Przewodniczącemu Platformy Obywatelskiej bardzo nie spodobało się piątkowe wystąpienie Mateusza Morawieckiego na konferencji Conservative Political Action Conference w Budapeszcie, gdzie mówił m.in. o planach reformy traktatów Unii Europejskiej. Donald Tusk postanowił zaatakować swojego poprzednika, wykorzystując do tego ostatni atak rakietowy Rosji na Ukrainę.

- „Na okręg lwowski spadły dziś dziesiątki bomb i rakiet. Jedna z nich 15 km od naszej granicy. Morawiecki w tym czasie ustala w Budapeszcie wspólną antyeuropejską strategię z proputinowskimi politykami skrajnej prawicy. Głupota? Zdrada? Czy jedno i drugie?”

- napisał na X.com polityk, który przed lat chciał dialogu z Rosją „taką, jaką ona jest”.

Później szef rządu postanowił odnieść się jeszcze do wystąpienia Jarosława Kaczyńskiego w czasie wczorajszej konwencji PiS, gdzie mówił on o sprzeciwie wobec projektu centralizacji Unii Europejskiej.

- „Kaczyński wczoraj o Europie: Idziemy tam, by powiedzieć temu wszystkiemu NIE, ale nie mówimy NIE, bo jesteśmy dzisiaj na TAK. Wszyscy się śmieją, a powinni się bać. Dzisiaj na tak, dzień po wyborach ruszą z proputinowskimi partiami rozwalać Unię. Bo zabrakło Twojego głosu”

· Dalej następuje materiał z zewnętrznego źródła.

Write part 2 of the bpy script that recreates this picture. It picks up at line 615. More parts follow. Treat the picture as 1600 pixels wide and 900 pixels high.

- atakował Tusk, który nie odważył się na podobne ataki, kiedy Angela Merkel budowała z Putinem Nord Stream 2.

Rachoń: Partia przyjaciół Moskwy odpaliła spin pod tytułem #Putin

Na narrację rządzących odpowiedział współautor serialu dokumentalnego „Reset” Michał Rachoń, który zauważył, że „partia przyjaciół Moskwy odpaliła spin pod tytułem #Putin”.

W odpowiedzi dziennikarz zapowiedział publikowanie dokumentów „pokazujących, jak Donald Tusk budował swoje polityczne porozumienia z Putinem w czasie, kiedy po raz pierwszy był premierem”.

Do swojego wpisu Rachoń dołączył list Donalda Tuska do Władimira Putina, w którym prosił go o spotkanie, deklarując chęć kupowania rosyjskiego gazu przez Polskę.